Video Aggregators - Does You Tube Survive?


When Google realized it couldn't beat You Tube, it felt it had to buy them out. The You Tube phenomenon has become so big, that this year NBC chose to remove its content and bring it in house. NBC and Fox created HULU to showcase their content, while Time Warner and CBS have partnered with VEOH and Viacom with JOOST. Each content provider wants to retain their control and while I see the ad revenue opportunity of long form programming, the short clips seem more valuable as a promotional tool. Wouldn't it be in the content owners best interest to allow You Tube to show clips provided that the clips were from the source and not user generated and were tagged in a way to communicate the linear show and the long form availability on their own platforms. Can't You Tube become more a platform to expand the value of HULU, JOOST, VEOH and others.
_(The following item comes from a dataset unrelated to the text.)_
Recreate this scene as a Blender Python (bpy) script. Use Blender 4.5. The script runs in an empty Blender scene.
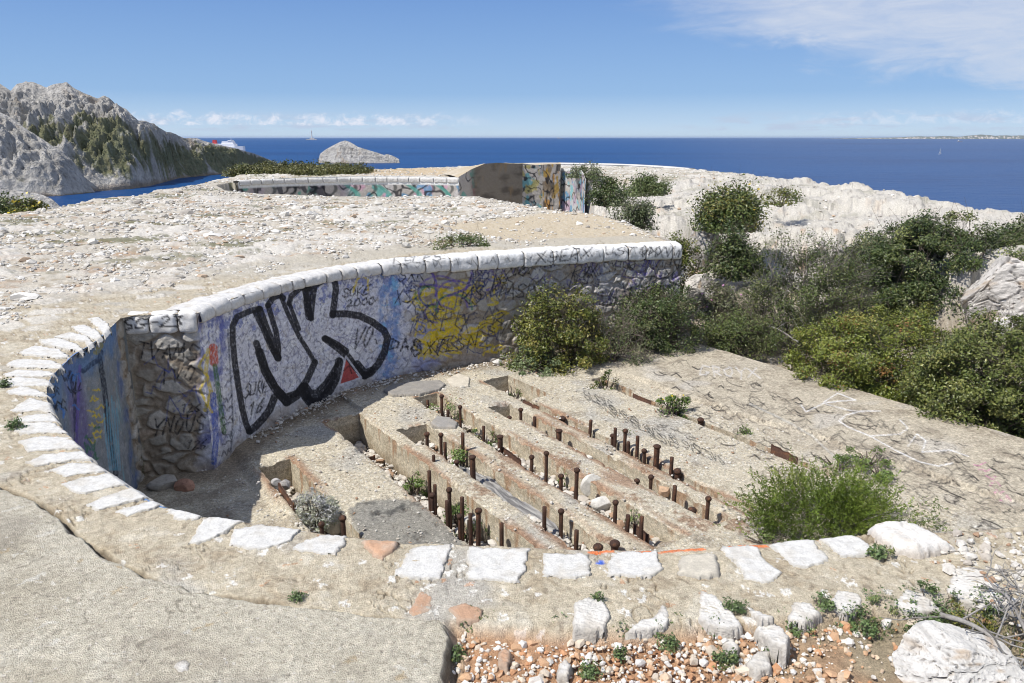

It doesn't seem that You Tube will lose its luster. In fact it can become the search engine to support the business. Of final note, these same content owners are not helping these new businesses to grow when the writers strike has stopped more original content from launching on TV and the web. The strike needs to be settled for these sites to grow. For now, no more new Office clips or SNL digital shorts. If the content isn't there, the user will go elsewhere. And while HULU offering Alfred Hitchcock Presents is nice; if viewers weren't watching when it was on TV Land, why should they watch on HULU.